Yesterday’s agreement between California and China’s Ministry of Science and Technology effectively sidestepped Trump’s move, bringing about alignment on an issue of rising global importance between the world’s second-largest economy and California, whose economy is the largest of any US state and the sixth-largest in the world.

Brown signed similar agreements with leaders in two Chinese provinces, Jiangsu and Sichuan.

Like the Paris accord, the deals are nonbinding. They call for investment in low-carbon energy sources, cooperation on climate research and the commercialization of cleaner technologies. They do not establish new emission reduction goals.

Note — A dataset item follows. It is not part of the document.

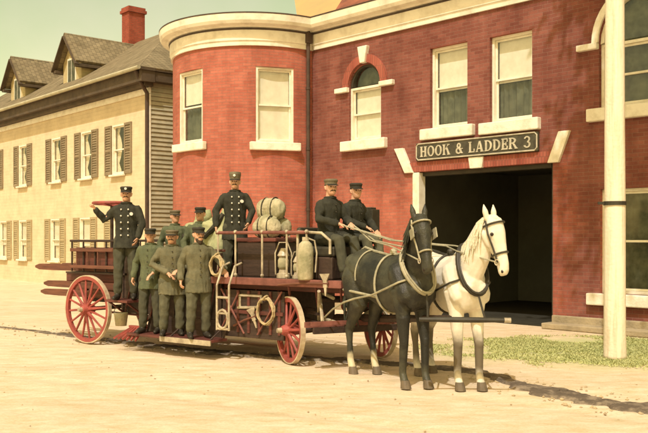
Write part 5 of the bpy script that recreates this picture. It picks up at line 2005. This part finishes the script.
    mb.tube(ring2, .011, 8, closed=True)
    obj('hames', mb, M[strap], col_)
    band(.12, .014, tack, 'girth_strap')
    band(-.36, .010, strap, 'hip_strap', a0=-10, a1=190)
    mb = MB()                                            # breeching round the quarters
    pts = [Vector((.12, .28 * wd, 1.02))]
    for i in range(17):
        t = R(90 + 180 * i / 16)
        pts.append(Vector((-.50 + .36 * math.cos(t), (.285 * wd + .02) * math.sin(t), 1.06)))
    pts.append(Vector((.12, -.28 * wd, 1.02)))
    mb.tube(pts, .016, 8)
    obj('breeching', mb, M[strap], body)
    for sd in (-1, 1):
        mb = MB()
        mb.tube([(.70, sd * .12, 1.26), (.62, sd * .25, 1.21), (.45, sd * .295, 1.14), (.1, sd * .285, 1.04), (-.3, sd * .305, .97), (-.55, sd * .315, .91), (-.85, sd * .31, .80), (-1.12, sd * .28, .68)], .012, 6)
        obj('trace', mb, M[strap], body)
    mb = MB()                                            # back strap along the spine
    pts = [(x, 0, trunk_at(x)[1] + trunk_at(x)[3] + .012) for x in (-.70, -.55, -.3, 0, .25, .42)]
    mb.tube(pts, .016, 6)
    mb.ball((.12, 0, trunk_at(.12)[1] + trunk_at(.12)[3] + .04), .045, 8, 5)
    obj('back_strap', mb, M[tack], body)
    # bridle
    mb = MB()

    def hring(t, o):
        i = max(k for k in range(len(prof)) if prof[k][0] <= t)
        j = min(i + 1, len(prof) - 1)
        k = 0 if i == j else (t - prof[i][0]) / (prof[j][0] - prof[i][0])
        w, h, off = [prof[i][q] * (1 - k) + prof[j][q] * k for q in (1, 2, 3)]
        return [PH + HR @ (hd * t + fr * (off + .02) + Vector((0, (w + o) * math.cos(u), 0)) + fr * ((h + o) * math.sin(u))) for u in [2 * math.pi * q / 18 for q in range(18)]]
    mb.tube(hring(.38, .008), .011, 6, closed=True)
    mb.tube(hring(.05, .012), .011, 6, closed=True)
    bit = {}
    for sd in (-1, 1):
        q = [PH + HR @ (hd * t + fr * .02 + Vector((0, sd * w, 0))) for t, w in ((.0, .098), (.15, .112), (.30, .085), (.38, .075), (.47, .066))]
        mb.tube(q, .010, 6)
        bit[sd] = q[-1]
    br = obj('bridle', mb, M[tack], body)
    for sd in (-1, 1) if blinkers else ():
        mb = MB()
        c = PH + HR @ (hd * .17 + fr * .05 + Vector((0, sd * .125, 0)))
        ux, uy = HR @ (hd * .055), HR @ (fr * .06)
        o_ = HR @ Vector((0, sd * .006, 0))
        mb.add([c - ux - uy + o_, c + ux - uy + o_, c + ux + uy + o_ * 3, c - ux + uy + o_ * 3, c - ux - uy - o_, c + ux - uy - o_, c + ux + uy + o_, c - ux + uy + o_],
               [(0, 1, 2, 3), (7, 6, 5, 4), (0, 4, 5, 1), (1, 5, 6, 2), (2, 6, 7, 3), (3, 7, 4, 0)])
        obj('blinker', mb, M[tack], br)
    for sd in (-1, 1):
        mb = MB()
        mb.tube([bit[sd] + HR @ (Vector((0, sd * .01, 0)) + hd * (.03 * math.cos(u)) + fr * (.03 * math.sin(u))) for u in [2 * math.pi * i / 12 for i in range(12)]], .006, 6, closed=True)
        obj('bit_ring', mb, M['brass'], br)
    mw = Matrix.Translation(loc) @ Matrix.Rotation(ang, 4, 'Z') @ Matrix.Scale(scale, 4)
    return {'body': body, 'bit': {s_: mw @ bit[s_] for s_ in bit}, 'pad': {s_: mw @ Vector((.12, s_ * .06, 1.56)) for s_ in (-1, 1)}, 'low': mw @ N(cc - up * .32), 'hame': {s_: mw @ N(cc + Vector((0, s_ * .15, 0)) + up * .2) for s_ in (-1, 1)}}


def hplace(front, heading):
    h_ = Vector((heading[0], heading[1], 0)).normalized()
    return tuple(Vector((front[0], front[1], 0)) - h_ * .60), math.atan2(h_.y, h_.x)


l1, a1 = hplace((1.05, 9.72), (.46, -.89))
HB = horse(l1, a1, 'black horse in pale harness hitched nearest the wagon seat', 'horse_black', 'mane_black', 'strap_pale', -.42, .25, poll=(.93, 1.90), headdir=(.34, -.94),
           legs={('f', 1): .03, ('f', -1): -.06, ('h', 1): .08, ('h', -1): -.05}, tack='strap_pale', wd=.90)
l2, a2 = hplace((1.64, 9.60), (.30, -.95))
HW = horse(l2, a2, 'white horse in dark harness standing before the engine doorway', 'horse_white', 'mane_white', 'leather', .22, .18, poll=(.93, 1.89), headdir=(.30, -.955),
           legs={('f', 1): .04, ('f', -1): -.03, ('h', 1): -.08, ('h', -1): .06}, wd=.86, blinkers=False)

# reins from the driver's hands over the backs to the bits
RE = empty('reins', (DR1.location.x, DR1.location.y, SEAT))
tag(RE, 'pale leather reins running from the driver to both horses', 'reins')
hands = Matrix.Translation(DR1.location) @ Matrix.Rotation(ANG_T - .25, 4, 'Z') @ Matrix.Scale(.98, 4)
for H_, m in ((HB, 1), (HW, -1)):
    for sd in (-1, 1):
        h0 = hands @ Vector((.43, .10 * m, .285))
        mb = MB()
        P_ = [h0, h0.lerp(H_['pad'][sd], .5) + Vector((0, 0, -.04)), H_['pad'][sd] + Vector((0, 0, .06)), H_['hame'][sd] + Vector((0, 0, .03)), H_['bit'][sd]]
        P_ = [p - RE.location for p in P_]
        mb.tube(P_, .009, 6)
        obj('rein', mb, M['strap_pale'], RE)

for H_, wy in ((HB, ya), (HW, yb)):                   # straps from the collars down to the neck yoke
    b_ = H_['body']
    inv = (Matrix.Translation(b_.location) @ Matrix.Rotation(b_.rotation_euler[2], 4, 'Z')).inverted()
    k_ = .10 if H_ is HB else .22
    p1 = TR.matrix_basis @ (wy + ((yb if H_ is HB else ya) - wy) * k_)
    p0 = H_['low']
    mb = MB()
    mb.tube([inv @ p0, inv @ (p0.lerp(p1, .5) + Vector((0, -.04, -.03))), inv @ p1], .012, 6)
    obj('yoke_strap', mb, M['leather'], b_)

The US has long been a major player in the clean-energy arena, driving innovations in electric cars, renewable power and other sectors of the industry. California, with some of the strictest climate controls in the nation, has been at the forefront of the sector.

China in recent years overtook the US as the world leader in renewable power development. But it has struggled to integrate its sprawling wind and solar facilities into an electricity grid still dominated by coal-fueled power plants.

At the same time, Chinese leaders face growing pressure at home to reduce the smog that blankets many urban areas.

Coal accounts for almost two-thirds of China’s energy use.

China pledged that greenhouse gas emissions will peak no later than 2030 under the Paris pact, and start to fall after then. They have canceled the planned construction of more than 100 new coal-fired power plants and plan to invest at least US$360 billion in green energy projects by the end of the decade. The nation’s consumption of coal fell in 2016 for a third consecutive year, but rebounded slightly this year.

It could meet its 2030 target a decade early.

Trump’s Energy Secretary Rick Perry is also attending the meeting in Beijing. Observers say delegates from other countries will be listening closely to the former Texas governor to gauge how Trump administration policies will shape global trends.

During a forum devoted to capturing carbon dioxide emitted from coal plants and other large industrial sources, Perry said his agency was pursuing an “all of the above” strategy that includes research intended to spur innovation for coal, nuclear, renewables and other fuels.

Perry is from a state that is known for its oil production but that has also had significant renewables development. Texas has some of the largest wind farms in the country and a fast expanding solar sector.

Such US advances in renewables won’t simply disappear under Trump, said David Sandalow, a former undersecretary of energy in the Obama administration now at Columbia University’s Center on Global Energy Policy. Too many companies and states are heavily invested in the sector for that to happen, he said.

But a lack of government support for clean energy will cost the US jobs, he added, with cuts to research programs that Trump has proposed being a sign of what’s to come.

“It’s backward looking and it’s going to hurt the US,” he said. “The contrast with what’s happening in China could not be more stark.”